The guns seized from them are 7.65 mm bore country-made type – commonplace and insignificant, but for the fact that they were the same make as the one used in both Lankesh and MM Kalburgi’s killings.
Kalburgi, a prominent Lingayat thinker, was murdered in his home in Dharwad by two men on a bike, in August 2015, the modus operandi was much the same as it was in Lankesh’s killing.
The SIT, formed a day after Lankesh was killed, is curious about these weapon hauls. They have been tracking illegal gun-runners in the course of their ‘inquiries’ and, in fact, have tracked down about a dozen such in different parts of north Karnataka, particularly Vijayapura district, in the last three months.
One of the accused caught in Bengaluru on 5th December, is a 31-year-old Tahir Hussain (alias Anup Gowda), a native of Chikkaballapur. The CCB press release just says that he was arrested from a lodge near the Parappana Agrahara region, arrested under the Arms Act but had planned to kidnap a financier in Yelahanka. He has a known criminal record – cases registered against him in the past from Bengaluru to Meeraj in Maharashtra.
The second case is of Shashidar Mundewadi, a sharp shooter arrested after it was found he had bought a 7.65 mm gun from Hussain, who is a guns dealer as well. Mundewadi was arrested as he was preparing for a similar killing allegedly plotted by popular tabloid editor Ravi Belegere to eliminate his own colleague.
Gun seized from Tahir Hussain (Photo: CNN-News18)
What makes these two arrests interesting for them? A suspected attempt to kill another journalist – an attempt that went awry because of circumstances.
Crime branch investigators believe that less than a week after Lankesh was killed, there was another plot to kill another journalist. The assailants aborted the plan – not because there was increased security or because wasn’t at home or any such thing – but purely that there were CCTVs in the target’s house.
There were CCTVs in Lankesh’s home too but the lights were not on. In this case, the lights were on and bright. This possibly scared away the killers – who are right now behind bars.
What ties this case with Lankesh and Kalburgi is the modus operandi and with the same kind of gun being recovered. CCB sleuths feel that they could be on to something.
The SIT, which has been struggling for a breakthrough the last three months, could find this interesting, especially considering that they have some eye-witnesses and a huge amount of CCTV footage from a lot of cameras on that fateful night.
It has already been established that Lankesh’s killer had gone on a reconnaissance mission twice on that fateful day, September 5, once around 3 pm and again around 7 pm, before their final visit at 8 pm when they caught her off-guard as she got out of her car to open the gates to her home.

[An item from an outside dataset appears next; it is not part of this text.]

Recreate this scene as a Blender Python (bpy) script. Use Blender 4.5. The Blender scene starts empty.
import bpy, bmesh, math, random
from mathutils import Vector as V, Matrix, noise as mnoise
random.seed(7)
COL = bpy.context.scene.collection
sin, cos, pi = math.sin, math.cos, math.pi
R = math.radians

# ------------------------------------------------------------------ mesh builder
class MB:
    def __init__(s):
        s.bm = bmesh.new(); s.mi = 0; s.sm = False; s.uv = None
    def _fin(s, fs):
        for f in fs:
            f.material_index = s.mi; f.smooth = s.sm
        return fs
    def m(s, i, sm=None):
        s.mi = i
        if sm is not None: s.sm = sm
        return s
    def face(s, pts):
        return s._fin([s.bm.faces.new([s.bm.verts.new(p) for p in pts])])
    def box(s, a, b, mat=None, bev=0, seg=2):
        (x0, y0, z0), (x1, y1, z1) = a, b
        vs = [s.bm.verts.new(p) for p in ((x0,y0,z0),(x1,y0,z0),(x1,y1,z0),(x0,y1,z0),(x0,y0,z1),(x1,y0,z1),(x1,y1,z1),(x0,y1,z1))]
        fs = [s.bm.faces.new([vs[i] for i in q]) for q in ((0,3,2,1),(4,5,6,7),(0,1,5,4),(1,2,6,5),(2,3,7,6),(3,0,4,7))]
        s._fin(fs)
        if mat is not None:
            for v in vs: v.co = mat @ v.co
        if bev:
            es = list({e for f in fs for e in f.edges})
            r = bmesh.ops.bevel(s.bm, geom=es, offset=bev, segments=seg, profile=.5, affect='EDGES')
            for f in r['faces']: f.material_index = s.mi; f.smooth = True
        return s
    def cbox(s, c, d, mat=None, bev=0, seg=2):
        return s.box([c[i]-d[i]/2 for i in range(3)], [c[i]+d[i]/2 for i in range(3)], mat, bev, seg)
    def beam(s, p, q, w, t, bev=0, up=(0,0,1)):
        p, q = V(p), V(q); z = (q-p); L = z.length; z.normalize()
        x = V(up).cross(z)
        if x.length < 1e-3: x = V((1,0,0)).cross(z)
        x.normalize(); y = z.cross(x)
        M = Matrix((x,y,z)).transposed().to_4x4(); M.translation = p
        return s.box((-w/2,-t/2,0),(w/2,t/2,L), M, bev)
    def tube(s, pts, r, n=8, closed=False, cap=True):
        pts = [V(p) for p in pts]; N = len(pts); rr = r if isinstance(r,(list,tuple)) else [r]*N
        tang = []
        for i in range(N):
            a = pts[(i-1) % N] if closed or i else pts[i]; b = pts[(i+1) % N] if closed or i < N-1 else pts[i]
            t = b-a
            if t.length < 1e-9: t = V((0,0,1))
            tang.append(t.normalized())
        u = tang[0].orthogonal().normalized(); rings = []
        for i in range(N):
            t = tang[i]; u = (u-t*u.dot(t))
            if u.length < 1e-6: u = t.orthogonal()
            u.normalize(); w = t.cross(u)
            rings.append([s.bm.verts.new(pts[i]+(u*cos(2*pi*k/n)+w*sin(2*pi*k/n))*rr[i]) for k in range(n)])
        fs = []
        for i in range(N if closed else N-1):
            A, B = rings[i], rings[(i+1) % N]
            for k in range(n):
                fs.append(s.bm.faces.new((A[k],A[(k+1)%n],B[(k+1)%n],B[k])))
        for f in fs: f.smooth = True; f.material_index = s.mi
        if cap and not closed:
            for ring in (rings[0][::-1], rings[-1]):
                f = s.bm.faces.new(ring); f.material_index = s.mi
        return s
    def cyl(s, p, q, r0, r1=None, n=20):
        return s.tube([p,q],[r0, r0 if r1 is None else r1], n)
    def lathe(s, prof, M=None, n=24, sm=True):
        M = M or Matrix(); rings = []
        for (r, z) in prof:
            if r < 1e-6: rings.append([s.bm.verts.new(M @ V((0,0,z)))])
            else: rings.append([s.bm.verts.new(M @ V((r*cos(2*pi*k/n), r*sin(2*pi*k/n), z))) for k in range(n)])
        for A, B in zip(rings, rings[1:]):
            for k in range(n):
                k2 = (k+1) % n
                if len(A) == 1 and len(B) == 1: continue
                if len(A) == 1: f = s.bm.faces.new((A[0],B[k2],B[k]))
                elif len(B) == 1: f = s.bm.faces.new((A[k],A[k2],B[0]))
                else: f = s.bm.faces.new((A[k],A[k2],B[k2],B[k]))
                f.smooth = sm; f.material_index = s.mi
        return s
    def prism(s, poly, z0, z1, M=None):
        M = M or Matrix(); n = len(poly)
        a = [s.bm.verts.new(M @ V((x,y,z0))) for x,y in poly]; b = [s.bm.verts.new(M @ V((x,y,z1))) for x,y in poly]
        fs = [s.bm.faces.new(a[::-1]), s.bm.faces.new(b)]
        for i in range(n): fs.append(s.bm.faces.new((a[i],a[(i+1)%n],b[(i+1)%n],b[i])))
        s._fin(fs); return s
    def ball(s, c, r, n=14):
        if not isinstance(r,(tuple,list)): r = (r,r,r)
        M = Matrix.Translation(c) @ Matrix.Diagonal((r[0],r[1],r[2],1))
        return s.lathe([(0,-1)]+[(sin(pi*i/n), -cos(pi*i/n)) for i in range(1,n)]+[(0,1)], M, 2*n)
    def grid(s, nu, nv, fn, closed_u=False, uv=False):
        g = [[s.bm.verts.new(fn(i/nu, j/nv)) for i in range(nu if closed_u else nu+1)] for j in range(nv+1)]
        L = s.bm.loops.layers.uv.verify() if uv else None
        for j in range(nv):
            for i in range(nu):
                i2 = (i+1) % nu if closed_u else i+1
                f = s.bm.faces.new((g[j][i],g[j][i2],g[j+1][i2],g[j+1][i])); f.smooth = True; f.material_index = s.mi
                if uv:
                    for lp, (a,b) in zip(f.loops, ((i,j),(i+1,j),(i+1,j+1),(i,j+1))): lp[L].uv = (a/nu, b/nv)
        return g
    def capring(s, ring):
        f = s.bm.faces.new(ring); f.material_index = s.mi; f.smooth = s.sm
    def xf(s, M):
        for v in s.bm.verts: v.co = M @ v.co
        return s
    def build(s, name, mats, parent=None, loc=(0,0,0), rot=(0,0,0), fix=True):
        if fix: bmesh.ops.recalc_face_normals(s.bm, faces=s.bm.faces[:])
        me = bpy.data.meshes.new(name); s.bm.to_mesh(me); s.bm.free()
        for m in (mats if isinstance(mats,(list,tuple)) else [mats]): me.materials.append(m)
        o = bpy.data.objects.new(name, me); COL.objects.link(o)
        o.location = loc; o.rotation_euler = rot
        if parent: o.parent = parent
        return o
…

She was shot four times from point-blank range – and all of this was captured on the CCTV camera outside her own home.
Two men on a bike, the shooter wearing a white shirt and riding pillion, with a helmet over his head that he does not remove all along: the helmet and the darkness impeding any chance of recognition. Lankesh was yet to enter her home and turn on the lights, having come rather late after a long day.
The CCTV shows that seconds after the killers leave, a local cable operator came along to answer a customer’s call. And in a small room across the road, there are four people who have come out after hearing the shots and go back in.
The SIT has so far been relying on digital enhancement of the CCTV images and eyewitness accounts.
SIT sources say more than 75 TB of data have been taken together from cameras all along the routes to Lankesh’s house, footage from cameras of shop and apartments around the area, along with the ones installed by the traffic police on the roads leading up to the Lankesh home. This has been collated for many hours, perhaps from a couple of days prior to September 5, to see if there were possible reconnaissance attempts earlier.
It was humanly impossible to analyse these with manually and a foreign firm was tasked with developing artificial-intelligence-enabled software to start matching images. The software is designed to throw up all possible ‘similar’ images – which would further by fine-toothed to find exact matches. It’s gripping, gruelling pain-staking work to zero in on features of different persons but the AI is helping. And this, combined with eye-witness accounts who were able to give basic descriptions to experts enlisted by the police, led to the sketches finally being released last month.